Republicans' failure to unite behind a credible candidate or platform is improving Barack Obama's chances of a second term
If any reminder were needed of how conflicted the US Republican party is about its choice of 2012 presidential candidate, party members in three states have provided it this week. In one sense, Rick Santorum's wins in Minnesota, Missouri and Colorado are not as important as they may appear since, under the arcane and varied rules of the nomination process, they give him no pledged delegates to the August party convention. Coming after his poor showing in every one of the primaries and caucuses since his narrow win in Iowa at the start of January, however, they breathe new life into Mr Santorum's ailing campaign and pose unwelcome problems to Mitt Romney and Newt Gingrich, who hoped they had emerged from the January contests as front runner and chief challenger respectively.
For Mr Romney, this week's defeats are a clear warning that he has not yet achieved the irresistible momentum towards the nomination that his well-funded wins in New Hampshire, Florida and Nevada might have led him to hope. Mr Romney did not campaign hard in this week's three contests, preferring to concentrate his awesome financial backing in states which vote at the end of February and in the early March "Super Tuesday" contests, when serious numbers of pledged delegates are up for grabs. But this only underscores Mr Romney's continuing weakness as a candidate relying on money and momentum rather than political conviction and credibility. He is still the man to beat, but his capture of the nomination, if it eventually occurs, has an increasingly pyrrhic feel, since the longer the contests go on, the clearer it becomes that most Republicans do not really support him.

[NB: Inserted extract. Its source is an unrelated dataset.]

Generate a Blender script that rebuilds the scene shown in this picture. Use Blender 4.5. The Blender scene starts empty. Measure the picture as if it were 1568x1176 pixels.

The consolation for Mr Romney is that the many Republicans who want a candidate who more clearly shares their conservative values and prejudices are unable to make up their minds which one to support. Mr Gingrich trades as the arch-conservative option, but his record and personality are so contradictory that he is having an uphill task translating his successes into wider credibility. It says a lot about his flawed candidacy that he has been unable both to prevent Mr Santorum, a dull and deeply social conservative rival, from resurrecting his campaign this week, or to take chunks out of Mr Romney's support either.
The undoubted winner this week, therefore, is Barack Obama, who watches as his opponents expend sound, fury and dollars denouncing one another while voters gradually move back in his direction. Mr Obama is not an inevitable winner in November – as the voters in 2010 showed. But the Republicans' failure to unite behind a credible candidate or platform is improving Mr Obama's chances by the day – and there are many more days of Republican division still to go in this race.